I Feel Alienated at My Office. How Should I Relate to My Coworkers?


Dear Troubleshooter:

I’m a 50-something woman who works part-time. I feel alienated at my office because I’m not interested in the topics some of my colleagues discuss during breaks.

The workplace is full of women of my generation. They enjoy watching videos on their smartphones and interacting with each other in private. However, the group always tries to put me down.

Their jobs don’t require high skills, but they exaggerate and point out others’ mistakes while looking lightly on group members’ errors. They even make suggestions to our supervisor about who should be in charge of duties.

I’ve been with the company for years, but I was suddenly assigned to do an entry-level job. It’s a shame, because I worked hard in the belief that I’d eventually be entrusted with higher-level tasks.

Is there anything a person with poor communication skills can do, other than accept the situation? I don’t want to invest time and money in something I have zero interest to join the group.

How can I get along with people with whom I feel no connection?

— Q, Osaka Prefecture

Dear Ms. Q:

You probably think the women in your office are idiots, and look down on them as lazy individuals who are all talk and no action.

It’s easy for them to pick up on this vibe — that’s why they’re so high-handed with you. They don’t even want you to join their smartphone video circle.

You say you want to do higher-level work, but opine that your workplace is not a high-level establishment. If you feel this job isn’t right for you, you should move on as soon as possible. However, until you address your innate arrogance, you’re likely to find yourself in a similar situation again, just as you described.

If you understand that you’re not a good communicator, you don’t have to talk to your coworkers and create relationships with them. But it must be hard for you to just continue on, grumbling and complaining.

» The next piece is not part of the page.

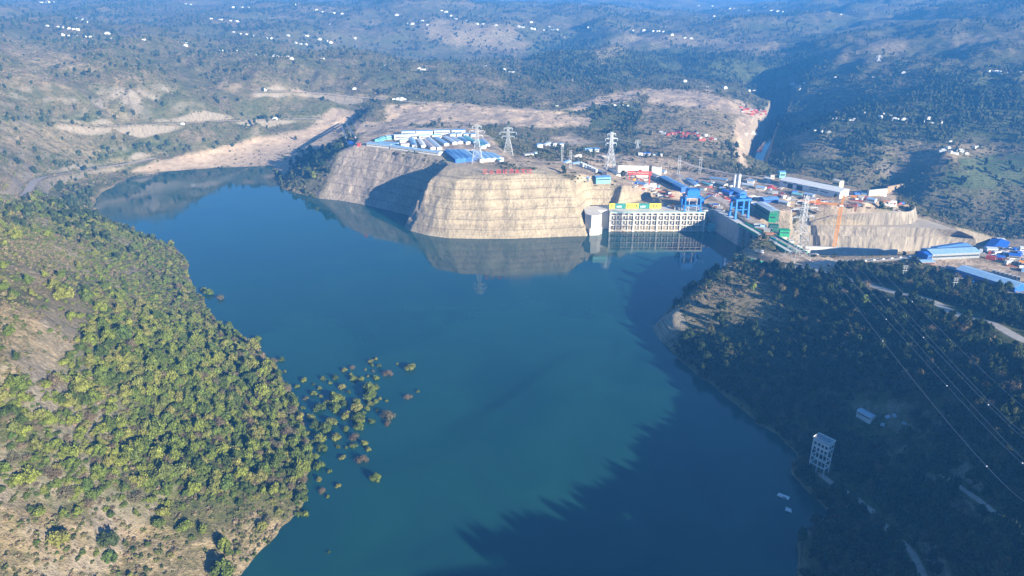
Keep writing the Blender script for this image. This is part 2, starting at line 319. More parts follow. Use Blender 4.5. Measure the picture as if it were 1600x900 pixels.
TAN = blob([[(0,205),(60,200),(90,215),(160,235),(130,260),(60,235),(0,225)],[(0,255),(45,255),(60,285),(0,310)],[(100,275),(190,245),(262,240),(200,262),(110,282)],
 [(0,480),(90,480),(130,530),(90,580),(40,600),(0,620)],[(0,380),(60,330),(125,370),(145,390),(105,430),(60,450),(0,440)],[(0,790),(120,815),(260,820),(300,850),(400,800),(440,820),(380,900),(0,900)],
 [(0,190),(90,192),(150,195),(240,198),(200,208),(100,212),(0,212)],[(0,110),(70,105),(75,125),(0,130)],[(340,130),(360,125),(380,135),(350,140)],[(160,170),(190,182),(190,200),(165,200)],
 [(420,135),(560,150),(610,155),(560,160),(430,145)],[(10,60),(120,85),(150,110),(60,110),(10,90)],[(830,150),(860,155),(860,170),(830,168)],
 [(940,100),(920,80),(980,50),(1080,60),(1240,70),(1250,95),(1100,75),(1000,70)],[(640,35),(700,30),(800,45),(840,75),(760,75),(700,70)],
 [(1340,230),(1400,215),(1500,225),(1560,240),(1500,255),(1400,250)],[(1230,210),(1330,205),(1320,245),(1260,245)],[(1000,165),(1150,170),(1165,215),(1140,250),(1040,245),(990,225),(1000,190)],[(1480,60),(1540,55),(1550,75),(1490,80)],[(1330,62),(1420,62),(1410,90),(1370,88)],
 [(1035,440),(1120,410),(1160,405),(1200,440),(1210,500),(1100,520),(1030,520)],[(1160,450),(1230,450),(1230,520),(1160,510)],[(1020,500),(1060,500),(1100,560),(1050,545)]], 8, (150, 9000))
GREEN = blob([[(0,600),(100,590),(140,520),(150,450),(240,430),(320,440),(520,700),(500,770),(400,780),(260,790),(120,790),(0,760)],
 [(900,170),(990,165),(1005,180),(1000,200),(930,200)],[(1120,225),(1155,222),(1155,250),(1120,250)],[(1210,215),(1380,160),(1600,120),(1600,220),(1450,220),(1330,240),(1330,270),(1220,262)],
 [(830,60),(1270,90),(1270,130),(830,125)],[(470,230),(545,225),(520,260),(470,285)],[(1180,400),(1600,520),(1600,640),(1250,480)],[(860,105),(830,100),(940,55),(960,60),(930,120)],
 [(1450,110),(1600,110),(1600,210),(1450,200)],[(0,180),(200,180),(150,195),(0,190)],[(60,240),(400,215),(250,240),(180,255),(110,265)],[(120,290),(300,420),(140,420),(0,340)]], 12, (150, 9000))
FIELD = blob([[(1500,245),(1600,240),(1600,290),(1530,285),(1500,262)],[(1480,268),(1560,275),(1560,300),(1470,290)]], 4, (900, 2200))
GREEN = np.maximum(GREEN, ((GX > 120) & (GY < 640) & (R_ < 760))*.9)
BUSHY = blob([[(1235,320),(1300,317),(1345,321),(1400,321),(1418,327),(1340,331),(1300,337),(1240,344)],[(895,268),(925,282),(945,288),(1000,300),(1050,318),(1000,312),(930,294),(890,276)],[(580,235),(640,239),(695,250),(690,254),(600,240)],
 [(800,236),(870,244),(940,252),(900,258),(850,252),(800,246)],[(1225,398),(1310,396),(1440,398),(1300,405)],[(1030,262),(1090,262),(1140,275),(1060,268)],[(750,258),(790,252),(815,262),(760,268)],[(1215,345),(1250,345),(1262,360),(1240,372)],[(1150,262),(1200,268),(1190,275),(1150,272)]], 3, (600, 1700))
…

You need a reason to have self-belief.

You should be serious about investing time and money to improve yourself, such as by sitting the Japan Kanji Aptitude Test or a test in color coordination, or by studying Korean, or anything else that might interest you.

Don’t worry about what other people think. Improving yourself will make your life and work more meaningful.

True confidence — backed by hard work, not self-indulgence — will make you dependable and instill inner strength.

One day, you too, will have a circle of people around you, who have nothing to do with your smartphone.